Active Fuel Management (AFM), also known as cylinder deactivation, imperceptibly shuts down half of the engine’s cylinders in certain light-load driving conditions to enhance fuel economy. Unique deactivating rocker arms are used for each of the four valves of the cylinder being deactivated.

Dual overhead camshafts and a virtually silent chain-driven valvetrain contribute to the smoothness and the high output of the Cadillac Twin Turbo V8, while dual independent continuously variable valve timing helps deliver optimal performance and efficiency. The dual independent system, which allows the intake and exhaust valves to be phased at different rates, promotes linear delivery of torque with near-peak levels over a broad rpm range, and high specific output (horsepower per liter of displacement) without sacrificing overall engine response or drivability.

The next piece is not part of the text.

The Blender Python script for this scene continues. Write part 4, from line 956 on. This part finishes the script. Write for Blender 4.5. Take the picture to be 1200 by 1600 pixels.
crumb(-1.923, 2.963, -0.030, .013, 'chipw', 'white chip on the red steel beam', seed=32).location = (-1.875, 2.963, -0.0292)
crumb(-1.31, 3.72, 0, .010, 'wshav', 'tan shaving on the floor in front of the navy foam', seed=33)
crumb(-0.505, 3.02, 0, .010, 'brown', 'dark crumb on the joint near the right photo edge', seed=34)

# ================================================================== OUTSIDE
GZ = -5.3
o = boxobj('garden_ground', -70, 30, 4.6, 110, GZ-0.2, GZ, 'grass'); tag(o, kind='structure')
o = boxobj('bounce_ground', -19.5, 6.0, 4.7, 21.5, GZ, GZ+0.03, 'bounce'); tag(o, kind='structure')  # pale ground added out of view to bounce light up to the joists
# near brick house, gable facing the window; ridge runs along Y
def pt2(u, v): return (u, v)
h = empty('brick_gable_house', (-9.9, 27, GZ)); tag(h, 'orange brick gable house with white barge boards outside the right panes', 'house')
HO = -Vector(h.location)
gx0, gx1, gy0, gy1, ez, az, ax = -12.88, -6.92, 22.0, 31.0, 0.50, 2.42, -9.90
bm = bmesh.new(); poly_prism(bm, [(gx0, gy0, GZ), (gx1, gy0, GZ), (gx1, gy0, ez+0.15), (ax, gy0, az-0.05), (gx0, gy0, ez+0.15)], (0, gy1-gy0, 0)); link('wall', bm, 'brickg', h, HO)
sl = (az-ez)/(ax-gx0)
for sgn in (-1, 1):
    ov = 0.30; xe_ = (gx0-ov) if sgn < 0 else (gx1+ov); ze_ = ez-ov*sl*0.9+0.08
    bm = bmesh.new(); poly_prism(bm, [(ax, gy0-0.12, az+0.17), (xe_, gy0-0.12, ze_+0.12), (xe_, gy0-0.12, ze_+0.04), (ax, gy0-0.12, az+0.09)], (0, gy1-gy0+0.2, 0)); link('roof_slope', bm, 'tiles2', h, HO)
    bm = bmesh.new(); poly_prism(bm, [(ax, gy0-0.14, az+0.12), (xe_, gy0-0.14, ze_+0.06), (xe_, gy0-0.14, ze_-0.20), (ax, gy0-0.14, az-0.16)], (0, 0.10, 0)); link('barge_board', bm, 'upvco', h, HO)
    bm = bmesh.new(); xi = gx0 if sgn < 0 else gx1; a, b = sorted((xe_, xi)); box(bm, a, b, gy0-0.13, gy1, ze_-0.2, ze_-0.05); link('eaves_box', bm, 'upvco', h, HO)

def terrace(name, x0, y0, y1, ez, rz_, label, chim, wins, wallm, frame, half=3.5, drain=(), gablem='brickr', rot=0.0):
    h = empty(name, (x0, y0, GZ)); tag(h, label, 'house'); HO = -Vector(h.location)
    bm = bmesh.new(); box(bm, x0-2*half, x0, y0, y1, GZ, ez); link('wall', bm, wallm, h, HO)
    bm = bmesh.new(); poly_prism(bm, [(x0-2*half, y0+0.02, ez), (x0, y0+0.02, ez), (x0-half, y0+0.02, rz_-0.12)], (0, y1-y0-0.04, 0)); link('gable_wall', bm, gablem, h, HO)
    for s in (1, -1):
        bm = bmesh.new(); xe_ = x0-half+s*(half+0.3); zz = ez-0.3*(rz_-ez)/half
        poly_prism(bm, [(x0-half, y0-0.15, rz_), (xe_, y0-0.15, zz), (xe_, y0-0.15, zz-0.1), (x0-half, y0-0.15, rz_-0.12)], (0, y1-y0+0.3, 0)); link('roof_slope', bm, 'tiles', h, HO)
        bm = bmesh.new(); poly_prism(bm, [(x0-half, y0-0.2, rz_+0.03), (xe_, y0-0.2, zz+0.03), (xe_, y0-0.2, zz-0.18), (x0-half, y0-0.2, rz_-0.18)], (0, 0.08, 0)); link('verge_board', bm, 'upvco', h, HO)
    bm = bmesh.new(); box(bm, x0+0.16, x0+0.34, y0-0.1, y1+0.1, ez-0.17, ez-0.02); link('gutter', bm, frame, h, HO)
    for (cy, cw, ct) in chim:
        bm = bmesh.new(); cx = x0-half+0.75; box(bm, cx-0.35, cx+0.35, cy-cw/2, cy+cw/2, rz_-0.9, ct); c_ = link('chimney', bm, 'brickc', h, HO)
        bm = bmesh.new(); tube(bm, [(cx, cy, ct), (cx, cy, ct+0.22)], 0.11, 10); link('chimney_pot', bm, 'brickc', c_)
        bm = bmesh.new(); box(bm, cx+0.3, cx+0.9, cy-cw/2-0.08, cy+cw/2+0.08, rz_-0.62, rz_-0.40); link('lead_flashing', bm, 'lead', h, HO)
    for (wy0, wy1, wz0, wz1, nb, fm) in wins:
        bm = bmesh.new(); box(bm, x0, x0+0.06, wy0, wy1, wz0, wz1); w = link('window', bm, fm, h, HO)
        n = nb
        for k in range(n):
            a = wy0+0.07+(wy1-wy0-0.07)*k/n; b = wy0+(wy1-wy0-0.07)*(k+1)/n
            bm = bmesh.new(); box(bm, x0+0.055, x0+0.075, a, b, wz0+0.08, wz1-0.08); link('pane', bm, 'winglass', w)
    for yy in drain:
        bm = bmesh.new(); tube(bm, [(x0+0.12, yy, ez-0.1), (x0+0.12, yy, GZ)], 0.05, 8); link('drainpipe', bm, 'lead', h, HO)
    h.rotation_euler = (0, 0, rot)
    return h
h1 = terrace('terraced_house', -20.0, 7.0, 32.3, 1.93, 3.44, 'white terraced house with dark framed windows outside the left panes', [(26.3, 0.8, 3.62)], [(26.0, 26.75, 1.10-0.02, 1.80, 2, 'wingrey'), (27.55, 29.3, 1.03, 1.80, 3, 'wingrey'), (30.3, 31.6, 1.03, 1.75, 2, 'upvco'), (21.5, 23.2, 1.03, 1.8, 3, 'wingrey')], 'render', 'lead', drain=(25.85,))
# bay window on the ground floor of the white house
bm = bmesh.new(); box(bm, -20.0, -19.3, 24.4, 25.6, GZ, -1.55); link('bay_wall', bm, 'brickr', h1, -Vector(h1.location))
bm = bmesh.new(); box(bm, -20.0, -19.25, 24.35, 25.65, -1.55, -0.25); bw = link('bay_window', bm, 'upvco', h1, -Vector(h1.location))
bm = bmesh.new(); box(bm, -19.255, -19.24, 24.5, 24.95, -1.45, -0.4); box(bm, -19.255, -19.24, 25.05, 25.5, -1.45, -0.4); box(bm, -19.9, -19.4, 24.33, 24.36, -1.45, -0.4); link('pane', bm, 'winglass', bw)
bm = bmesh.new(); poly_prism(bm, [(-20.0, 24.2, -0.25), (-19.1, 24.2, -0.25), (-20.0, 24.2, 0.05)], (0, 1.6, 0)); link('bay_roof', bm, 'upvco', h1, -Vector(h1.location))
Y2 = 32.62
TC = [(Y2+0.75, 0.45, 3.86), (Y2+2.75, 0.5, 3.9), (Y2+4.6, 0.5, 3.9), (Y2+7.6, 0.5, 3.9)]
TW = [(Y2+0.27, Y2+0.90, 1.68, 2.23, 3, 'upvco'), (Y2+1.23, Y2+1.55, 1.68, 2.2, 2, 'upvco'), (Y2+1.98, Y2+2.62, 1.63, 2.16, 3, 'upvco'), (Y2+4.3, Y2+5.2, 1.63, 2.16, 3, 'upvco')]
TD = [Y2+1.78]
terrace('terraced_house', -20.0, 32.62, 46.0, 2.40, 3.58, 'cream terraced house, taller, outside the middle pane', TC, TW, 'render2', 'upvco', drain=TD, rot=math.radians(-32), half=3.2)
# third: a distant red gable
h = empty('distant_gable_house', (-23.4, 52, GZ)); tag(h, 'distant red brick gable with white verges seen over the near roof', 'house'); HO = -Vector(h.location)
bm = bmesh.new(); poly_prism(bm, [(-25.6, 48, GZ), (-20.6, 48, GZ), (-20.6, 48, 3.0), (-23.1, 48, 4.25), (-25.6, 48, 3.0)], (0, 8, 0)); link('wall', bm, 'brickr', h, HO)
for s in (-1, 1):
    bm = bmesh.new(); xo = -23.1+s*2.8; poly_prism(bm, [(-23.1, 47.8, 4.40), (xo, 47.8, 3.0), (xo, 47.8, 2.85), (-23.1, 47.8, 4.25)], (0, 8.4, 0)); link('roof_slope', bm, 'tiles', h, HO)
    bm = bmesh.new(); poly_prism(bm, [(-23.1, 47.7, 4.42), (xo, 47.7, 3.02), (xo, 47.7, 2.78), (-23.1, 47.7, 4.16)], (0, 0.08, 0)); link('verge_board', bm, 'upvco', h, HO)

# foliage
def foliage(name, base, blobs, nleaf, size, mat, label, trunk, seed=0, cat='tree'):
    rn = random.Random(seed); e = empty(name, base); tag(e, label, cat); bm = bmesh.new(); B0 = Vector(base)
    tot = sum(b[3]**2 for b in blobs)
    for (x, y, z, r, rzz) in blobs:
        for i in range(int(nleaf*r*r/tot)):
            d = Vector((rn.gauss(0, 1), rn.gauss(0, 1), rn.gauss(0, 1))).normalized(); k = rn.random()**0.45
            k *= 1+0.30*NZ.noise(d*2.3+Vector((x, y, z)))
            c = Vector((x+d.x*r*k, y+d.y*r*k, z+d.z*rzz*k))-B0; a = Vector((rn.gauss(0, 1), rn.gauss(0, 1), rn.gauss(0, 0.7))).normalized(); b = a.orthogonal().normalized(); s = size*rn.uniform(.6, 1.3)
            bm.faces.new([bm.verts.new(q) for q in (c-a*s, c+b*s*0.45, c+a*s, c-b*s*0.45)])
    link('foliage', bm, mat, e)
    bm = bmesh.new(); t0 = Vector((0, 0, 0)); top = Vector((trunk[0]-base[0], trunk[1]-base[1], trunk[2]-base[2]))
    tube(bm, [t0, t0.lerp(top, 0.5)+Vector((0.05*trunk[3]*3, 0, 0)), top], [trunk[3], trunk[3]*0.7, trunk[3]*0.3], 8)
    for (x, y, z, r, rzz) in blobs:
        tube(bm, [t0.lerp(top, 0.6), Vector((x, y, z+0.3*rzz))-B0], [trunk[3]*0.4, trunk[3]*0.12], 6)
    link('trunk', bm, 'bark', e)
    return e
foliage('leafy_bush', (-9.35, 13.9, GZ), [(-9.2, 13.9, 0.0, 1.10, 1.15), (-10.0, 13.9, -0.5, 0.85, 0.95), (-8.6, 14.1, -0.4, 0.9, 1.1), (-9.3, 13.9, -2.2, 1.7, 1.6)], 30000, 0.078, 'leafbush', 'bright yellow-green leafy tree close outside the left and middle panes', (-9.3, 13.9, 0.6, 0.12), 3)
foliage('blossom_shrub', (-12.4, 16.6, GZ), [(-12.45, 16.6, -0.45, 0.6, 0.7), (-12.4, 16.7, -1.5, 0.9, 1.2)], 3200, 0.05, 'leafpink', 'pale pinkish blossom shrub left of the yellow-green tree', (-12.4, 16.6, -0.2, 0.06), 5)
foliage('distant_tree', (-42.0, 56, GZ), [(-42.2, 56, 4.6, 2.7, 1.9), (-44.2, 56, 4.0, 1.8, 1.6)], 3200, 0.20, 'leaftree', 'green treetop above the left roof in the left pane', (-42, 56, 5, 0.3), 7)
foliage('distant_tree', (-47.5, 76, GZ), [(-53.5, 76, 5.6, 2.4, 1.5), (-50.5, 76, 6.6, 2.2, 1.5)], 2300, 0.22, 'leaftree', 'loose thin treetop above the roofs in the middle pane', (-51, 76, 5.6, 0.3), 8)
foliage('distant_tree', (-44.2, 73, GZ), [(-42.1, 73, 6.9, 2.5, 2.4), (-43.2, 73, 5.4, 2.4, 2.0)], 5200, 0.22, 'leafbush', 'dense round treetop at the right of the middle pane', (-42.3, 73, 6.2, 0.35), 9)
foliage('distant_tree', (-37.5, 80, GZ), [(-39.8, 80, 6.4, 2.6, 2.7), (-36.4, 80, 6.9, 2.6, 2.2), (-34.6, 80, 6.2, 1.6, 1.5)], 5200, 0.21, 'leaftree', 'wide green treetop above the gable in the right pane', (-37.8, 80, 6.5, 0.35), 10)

Oil jets located in the block are employed for performance and temperature control. Four jet assemblies in the engine drench the underside of the pistons and the surrounding cylinder walls with an extra layer of cooling, friction-reducing oil. The jets reduce piston temperature, allowing the engine to produce more power without reducing long-term durability.

Variable-pressure oiling system. A variable-displacement vane oil pump enhances efficiency by optimizing oil pressure as a function of engine speed. With it, the oil supply is matched to the engine load rather than the linear operation of a conventional, fixed-flow oil pump. The engine uses 10 quarts of General Motors’ dexos2 0W40 motor oil.

Stop/start technology shuts down the engine when the vehicle stops momentarily, such as at stoplights. The engine automatically restarts when the driver takes their foot off the brake. An auxiliary battery powers electric accessories such as the climate system, power windows and radio during engine restarts.